When our daughter turned one, my wife invited most of the children living in our apartment building for a party. There was food and cake, and in the end there were a lot of dirty dishes. Our kitchen was small. We were living in the Balkans at the time, and over there is it common for each faucet to have its own small water heater. The one in our kitchen ran out of hot water in about five minutes, so I took the dishes to the bathroom, which had a much larger water heater, and washed them in the bathtub. My wife’s paternal aunt told me that there was no need for me to help, but I kept helping anyway. Why not? Being a man is no excuse for not helping around the house.

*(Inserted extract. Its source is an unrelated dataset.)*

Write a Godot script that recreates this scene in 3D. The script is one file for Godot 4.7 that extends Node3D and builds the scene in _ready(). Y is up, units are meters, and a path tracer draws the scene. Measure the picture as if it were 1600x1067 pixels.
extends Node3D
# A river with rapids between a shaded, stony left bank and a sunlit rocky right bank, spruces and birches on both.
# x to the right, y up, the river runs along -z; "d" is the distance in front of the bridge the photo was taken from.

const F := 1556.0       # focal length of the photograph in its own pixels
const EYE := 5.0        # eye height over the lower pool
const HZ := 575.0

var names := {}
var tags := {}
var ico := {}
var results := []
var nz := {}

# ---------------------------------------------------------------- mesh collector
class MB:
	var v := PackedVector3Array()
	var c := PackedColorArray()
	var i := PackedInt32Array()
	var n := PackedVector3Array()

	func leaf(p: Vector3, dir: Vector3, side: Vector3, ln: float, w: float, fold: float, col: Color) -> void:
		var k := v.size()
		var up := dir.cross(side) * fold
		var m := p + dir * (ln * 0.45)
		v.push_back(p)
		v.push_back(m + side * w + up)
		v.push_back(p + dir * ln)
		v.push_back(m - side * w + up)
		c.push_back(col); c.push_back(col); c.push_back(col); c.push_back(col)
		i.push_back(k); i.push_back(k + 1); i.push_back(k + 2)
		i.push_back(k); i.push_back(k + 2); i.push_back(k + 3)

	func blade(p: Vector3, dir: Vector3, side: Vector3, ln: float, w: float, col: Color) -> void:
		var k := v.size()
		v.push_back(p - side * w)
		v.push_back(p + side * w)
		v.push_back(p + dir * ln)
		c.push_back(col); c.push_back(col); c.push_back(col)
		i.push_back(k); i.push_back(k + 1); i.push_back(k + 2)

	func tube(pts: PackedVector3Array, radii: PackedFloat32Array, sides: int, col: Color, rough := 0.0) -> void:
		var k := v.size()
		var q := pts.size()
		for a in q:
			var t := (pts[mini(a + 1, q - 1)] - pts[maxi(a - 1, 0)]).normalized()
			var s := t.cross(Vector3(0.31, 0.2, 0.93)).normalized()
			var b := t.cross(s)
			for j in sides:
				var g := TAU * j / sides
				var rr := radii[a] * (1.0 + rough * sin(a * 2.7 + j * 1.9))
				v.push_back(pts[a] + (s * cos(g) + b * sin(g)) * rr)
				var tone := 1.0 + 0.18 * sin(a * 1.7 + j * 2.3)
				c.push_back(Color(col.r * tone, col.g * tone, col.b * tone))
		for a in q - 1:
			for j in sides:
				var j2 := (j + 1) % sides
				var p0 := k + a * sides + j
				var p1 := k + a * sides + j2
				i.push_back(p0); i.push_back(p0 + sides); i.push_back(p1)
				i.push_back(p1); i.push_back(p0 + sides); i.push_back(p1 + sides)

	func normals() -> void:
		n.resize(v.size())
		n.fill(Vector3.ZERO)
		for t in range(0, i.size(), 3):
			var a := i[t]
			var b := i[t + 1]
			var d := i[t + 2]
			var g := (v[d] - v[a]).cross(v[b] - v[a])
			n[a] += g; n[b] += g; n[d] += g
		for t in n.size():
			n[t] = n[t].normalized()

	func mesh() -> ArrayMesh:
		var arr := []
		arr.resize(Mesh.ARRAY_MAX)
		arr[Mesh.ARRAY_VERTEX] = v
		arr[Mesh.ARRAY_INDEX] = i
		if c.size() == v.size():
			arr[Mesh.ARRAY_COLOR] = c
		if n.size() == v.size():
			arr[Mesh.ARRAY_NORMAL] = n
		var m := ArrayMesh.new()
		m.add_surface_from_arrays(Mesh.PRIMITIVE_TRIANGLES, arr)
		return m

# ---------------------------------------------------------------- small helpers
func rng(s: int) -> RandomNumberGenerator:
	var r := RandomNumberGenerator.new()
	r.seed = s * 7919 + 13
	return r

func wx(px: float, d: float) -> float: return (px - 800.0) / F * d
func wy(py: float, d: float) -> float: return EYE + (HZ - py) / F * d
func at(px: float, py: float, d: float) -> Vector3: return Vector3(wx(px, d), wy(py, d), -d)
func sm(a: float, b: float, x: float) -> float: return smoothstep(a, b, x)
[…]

I have done a lot of dishes. Once when my mom was visiting, she said that I’d cleaned more dishes in a week than my dad had during their entire marriage.
While the divorce was in progress and I still had to live with Ljubica (my wife—not her real name), I kept doing the dishes. Once I was in the kitchen cleaning up and Ljubica came in and started talking at me. She said that I had “always” done the dishes, but that I only did them as a way of pardoning myself. During the day, according to her, I would carry on affairs with different women while I was away at work but at night I would absolve myself of my sin by washing plates. It wouldn’t work, she said. No amount of dishwashing could remove my sin.
This is the conservation that I remembered tonight while I was washing dishes.